Wednesday, February 25, 2004

I've thought fairly frequently about my life as a cultist. Or, at least being cultist in terms of what I digest - what I hold that retains individuality (like those crazy record collectors, except without the records). This means, finding the newest thing as soon as possible, cherishing it like it was my own. And, keeping it to myself. In a lot of ways, a very indie mentality - to maintain that directness that is found with those artists like Jamie Stweart, Phil Elvrum or even Morrissey. Every expression could be self-indulgent, but that's the interesting line - when expressing everything, there's a certain intimacy implied. I search for that intimacy, very similarly to an addiction.

And, when everyone listens to exactly what I listen to (Outkast would be the ultimate culprit of this), how can I think about the relationship between the group and my experience? Or even intimacy. My experience could ultimately be no different from so many others that "the cultural significance" is almost too hard to overcome - this is not a direct experience with me and an artist. Outkast has been the model of what I love, with an innovative group, doing exactly what they want and most-deserving of attention. But I realize the gaze of my attention is different from millions of screaming girls (a la "Hey Ya" quoting ze Beatles) - but how different, and thereby an intimate engagement is lost. Walter Benjamin's "Works of Art in the Age of Mechanical Reproduction" might be as important as any work within my interests (as it was discussed in two of my classes yesterday, back-to-back, in quite different situations...my Blake-quoting structuralist VR professor & quasi-hippie New Media professor). But when I think of Benjamin's comments, it becomes a question of intimacy, that a particular artwork can keep now. An intimacy between two, something harmonious like Van Gogh's Pair of Shoes. Direct Link (or some other AIM catch-phrase).

As Benjamin's aura becomes the indefinable, something that allows you to forget about answering - something that questions more than answers (Stankonia's Black and White Flag still questioned deeply). I see the aura as close friends, who are endlessly fascinating, whereas, the rest appear to be "the masses." No real mixture - close or reproduced everywhere. Such is the dichotomy, that distinguishes the personal (and engrossing experiences) from blase. Perhaps the artifice (or acknowledgment of the media) can deter this personalized experience, and thereby defers questions about our interest to merge with the media surroundings. To acknowledge the presence of such a form, retains power and critical distance to the reader.
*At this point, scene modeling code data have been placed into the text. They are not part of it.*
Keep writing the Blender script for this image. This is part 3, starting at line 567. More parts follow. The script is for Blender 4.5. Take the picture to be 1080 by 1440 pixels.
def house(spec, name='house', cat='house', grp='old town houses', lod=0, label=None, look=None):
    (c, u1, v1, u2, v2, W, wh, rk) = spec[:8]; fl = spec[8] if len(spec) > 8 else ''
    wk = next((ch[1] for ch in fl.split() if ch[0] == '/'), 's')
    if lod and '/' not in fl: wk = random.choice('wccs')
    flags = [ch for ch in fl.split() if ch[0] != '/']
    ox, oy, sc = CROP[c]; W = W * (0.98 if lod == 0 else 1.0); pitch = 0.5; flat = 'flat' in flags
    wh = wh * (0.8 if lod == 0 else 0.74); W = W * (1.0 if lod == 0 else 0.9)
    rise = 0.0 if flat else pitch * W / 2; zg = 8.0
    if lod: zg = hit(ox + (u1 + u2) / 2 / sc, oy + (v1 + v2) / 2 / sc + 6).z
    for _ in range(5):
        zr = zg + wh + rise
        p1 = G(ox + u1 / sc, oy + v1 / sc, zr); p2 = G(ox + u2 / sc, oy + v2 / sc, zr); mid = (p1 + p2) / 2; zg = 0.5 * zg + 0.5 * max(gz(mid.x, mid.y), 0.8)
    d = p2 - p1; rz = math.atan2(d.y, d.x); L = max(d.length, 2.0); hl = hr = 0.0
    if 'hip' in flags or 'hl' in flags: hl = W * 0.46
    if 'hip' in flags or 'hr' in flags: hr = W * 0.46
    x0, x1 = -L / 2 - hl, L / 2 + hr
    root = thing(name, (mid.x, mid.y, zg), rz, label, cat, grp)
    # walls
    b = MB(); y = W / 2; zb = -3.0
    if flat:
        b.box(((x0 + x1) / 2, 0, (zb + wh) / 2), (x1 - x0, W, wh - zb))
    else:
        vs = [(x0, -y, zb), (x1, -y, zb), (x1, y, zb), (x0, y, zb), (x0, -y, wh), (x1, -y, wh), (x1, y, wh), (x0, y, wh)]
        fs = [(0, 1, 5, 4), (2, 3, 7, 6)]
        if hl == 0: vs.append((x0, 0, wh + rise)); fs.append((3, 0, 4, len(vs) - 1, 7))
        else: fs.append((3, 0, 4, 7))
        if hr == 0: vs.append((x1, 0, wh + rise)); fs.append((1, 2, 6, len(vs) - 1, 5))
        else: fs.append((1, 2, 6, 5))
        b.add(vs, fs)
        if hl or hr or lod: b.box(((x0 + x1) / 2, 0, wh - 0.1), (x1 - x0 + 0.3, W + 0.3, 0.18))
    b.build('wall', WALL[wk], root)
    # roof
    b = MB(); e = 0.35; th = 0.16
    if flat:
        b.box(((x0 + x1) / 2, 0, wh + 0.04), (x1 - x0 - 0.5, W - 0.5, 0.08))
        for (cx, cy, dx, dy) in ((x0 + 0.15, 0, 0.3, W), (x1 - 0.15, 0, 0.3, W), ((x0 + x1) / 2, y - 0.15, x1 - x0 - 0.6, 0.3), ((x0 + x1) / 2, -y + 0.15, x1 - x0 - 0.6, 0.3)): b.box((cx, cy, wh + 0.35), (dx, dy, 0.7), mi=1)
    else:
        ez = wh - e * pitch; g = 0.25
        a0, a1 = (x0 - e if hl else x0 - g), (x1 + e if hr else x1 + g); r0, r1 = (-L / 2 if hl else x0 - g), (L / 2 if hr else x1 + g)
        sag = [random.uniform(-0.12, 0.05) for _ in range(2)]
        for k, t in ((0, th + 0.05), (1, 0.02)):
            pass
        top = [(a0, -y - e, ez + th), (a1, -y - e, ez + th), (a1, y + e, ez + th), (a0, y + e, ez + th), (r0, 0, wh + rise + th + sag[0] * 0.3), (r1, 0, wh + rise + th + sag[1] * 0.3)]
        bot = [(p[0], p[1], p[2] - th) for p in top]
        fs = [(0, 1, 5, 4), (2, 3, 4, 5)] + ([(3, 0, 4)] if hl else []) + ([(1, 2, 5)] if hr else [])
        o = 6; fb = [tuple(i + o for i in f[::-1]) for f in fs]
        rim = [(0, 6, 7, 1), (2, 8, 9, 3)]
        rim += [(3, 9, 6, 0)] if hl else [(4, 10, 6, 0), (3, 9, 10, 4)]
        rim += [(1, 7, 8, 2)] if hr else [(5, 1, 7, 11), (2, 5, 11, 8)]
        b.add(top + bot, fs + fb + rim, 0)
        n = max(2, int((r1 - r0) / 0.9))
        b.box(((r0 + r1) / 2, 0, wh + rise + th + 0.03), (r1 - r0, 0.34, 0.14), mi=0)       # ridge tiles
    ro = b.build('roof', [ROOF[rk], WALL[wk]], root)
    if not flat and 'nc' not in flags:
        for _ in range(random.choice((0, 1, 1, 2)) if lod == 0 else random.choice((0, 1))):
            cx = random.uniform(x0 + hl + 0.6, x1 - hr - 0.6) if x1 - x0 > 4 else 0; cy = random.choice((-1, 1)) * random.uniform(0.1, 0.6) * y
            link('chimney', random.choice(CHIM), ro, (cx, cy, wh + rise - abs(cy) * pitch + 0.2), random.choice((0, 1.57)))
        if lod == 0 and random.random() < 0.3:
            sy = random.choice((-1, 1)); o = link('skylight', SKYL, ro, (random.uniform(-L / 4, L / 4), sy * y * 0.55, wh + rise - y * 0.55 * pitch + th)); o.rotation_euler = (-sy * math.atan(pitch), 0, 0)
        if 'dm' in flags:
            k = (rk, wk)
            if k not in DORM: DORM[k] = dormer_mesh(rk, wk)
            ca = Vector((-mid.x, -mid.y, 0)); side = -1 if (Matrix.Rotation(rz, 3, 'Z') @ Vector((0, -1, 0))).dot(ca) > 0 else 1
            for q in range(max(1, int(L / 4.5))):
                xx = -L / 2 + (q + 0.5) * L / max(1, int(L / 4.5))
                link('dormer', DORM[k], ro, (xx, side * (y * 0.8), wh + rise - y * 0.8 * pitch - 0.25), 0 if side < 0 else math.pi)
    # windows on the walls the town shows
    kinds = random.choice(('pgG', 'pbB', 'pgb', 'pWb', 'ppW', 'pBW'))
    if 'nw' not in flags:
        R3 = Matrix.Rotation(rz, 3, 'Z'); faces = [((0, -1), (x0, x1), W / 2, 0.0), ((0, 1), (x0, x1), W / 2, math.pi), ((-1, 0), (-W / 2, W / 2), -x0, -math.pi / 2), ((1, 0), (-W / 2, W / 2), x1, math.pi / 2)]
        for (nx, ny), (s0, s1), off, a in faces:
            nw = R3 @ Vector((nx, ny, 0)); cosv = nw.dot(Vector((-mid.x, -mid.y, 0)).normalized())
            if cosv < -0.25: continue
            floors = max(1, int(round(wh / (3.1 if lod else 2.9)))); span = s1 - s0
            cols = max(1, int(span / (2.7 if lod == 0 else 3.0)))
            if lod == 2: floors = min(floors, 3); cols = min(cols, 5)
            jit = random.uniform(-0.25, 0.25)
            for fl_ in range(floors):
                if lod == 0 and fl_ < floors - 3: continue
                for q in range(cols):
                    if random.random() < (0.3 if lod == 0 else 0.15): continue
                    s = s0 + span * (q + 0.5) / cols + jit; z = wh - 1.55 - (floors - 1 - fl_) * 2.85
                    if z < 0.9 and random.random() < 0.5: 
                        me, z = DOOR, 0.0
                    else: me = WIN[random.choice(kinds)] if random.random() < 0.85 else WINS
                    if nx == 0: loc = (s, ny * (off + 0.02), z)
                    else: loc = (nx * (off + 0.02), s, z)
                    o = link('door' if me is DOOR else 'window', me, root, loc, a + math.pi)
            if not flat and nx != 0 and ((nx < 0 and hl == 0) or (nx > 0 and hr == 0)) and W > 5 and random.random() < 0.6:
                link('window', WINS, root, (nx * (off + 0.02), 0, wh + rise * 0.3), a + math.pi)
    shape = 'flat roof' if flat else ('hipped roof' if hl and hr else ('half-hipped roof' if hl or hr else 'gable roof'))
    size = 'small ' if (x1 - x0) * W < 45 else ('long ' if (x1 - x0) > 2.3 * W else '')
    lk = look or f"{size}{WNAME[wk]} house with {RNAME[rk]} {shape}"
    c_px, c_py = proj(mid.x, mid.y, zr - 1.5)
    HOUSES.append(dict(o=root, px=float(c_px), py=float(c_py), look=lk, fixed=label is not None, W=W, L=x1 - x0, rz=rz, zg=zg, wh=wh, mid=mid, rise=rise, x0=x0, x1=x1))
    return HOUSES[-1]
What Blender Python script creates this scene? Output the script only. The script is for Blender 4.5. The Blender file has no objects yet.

But to inbed into such a form - like watching a brakhage transform a room/like fennesz in the dark - presents a certain refraction of a separate perspective, that convinces and can change what rituals we perform.

So how does this intimacy appear? That refraction - convincing and persuading change (into whatever direction necessary) becomes less immediate with vindication. To vindicate, gives power to a text, and can lose whatever strain of the difference, otherworldliness (see Steven Spielberg/George Lucas) - when something is everywhere, how can this be an interesting dialogue? Who speaks within mega-events - everyone appears to be silent, waiting for Matrix Reloaded to blow them away. I guess, endlessly scavanging through times for an artwork that can absolutely touch me, like a historian I cherish the context of it's birth (and reception). But these are my interpretations of what happened - to fill in gaps where a song could have been displayed in utterly awful circumstances - grouped into categories ("grunge") and made into Clear Channel playlists across the nation.

When the "context" does not include me, I can create it and play around in it, like GI Joes. Stuck in the middle, though, I must bear in all backlash (every new movie trailer/oscar's with "Hey Ya"), and the ensuing hopelessness. So, I avoided Speakerboxx/The Love Below for a long fucking time, and to be honest with you, it was strange. I wanted to look back, see how it changed a culture (as Stankonia hinted at) and then finally take it in, like an experiment. The events, the grammy's, etc. etc. become useless baggage, like the zillionth time you heard "Hey Ya" was definitely the last, but not the last, because you knew it would never be - it was/will be remembered from inception to UTTER acceptence for a very long amount of time. This is like a book-end, that I thought "Rosa Parks" would perform for Outkast. But alas, those people that we're all fascinated by, will be remembered until they're explained. And that explanation is going to be a very very sad in the end, for Outkast and for me. To affect a world so quickly makes you wonder how hot it must burn - and how coolly it will be remembered. Canonization is cruel and defines a generation - who wants to be defined nowadays, everything's defined (retro-retro garage rock, one nice example)

Long live esoteric bullshit! democracy in esoteric bullshit! ha, okay, rant over and out.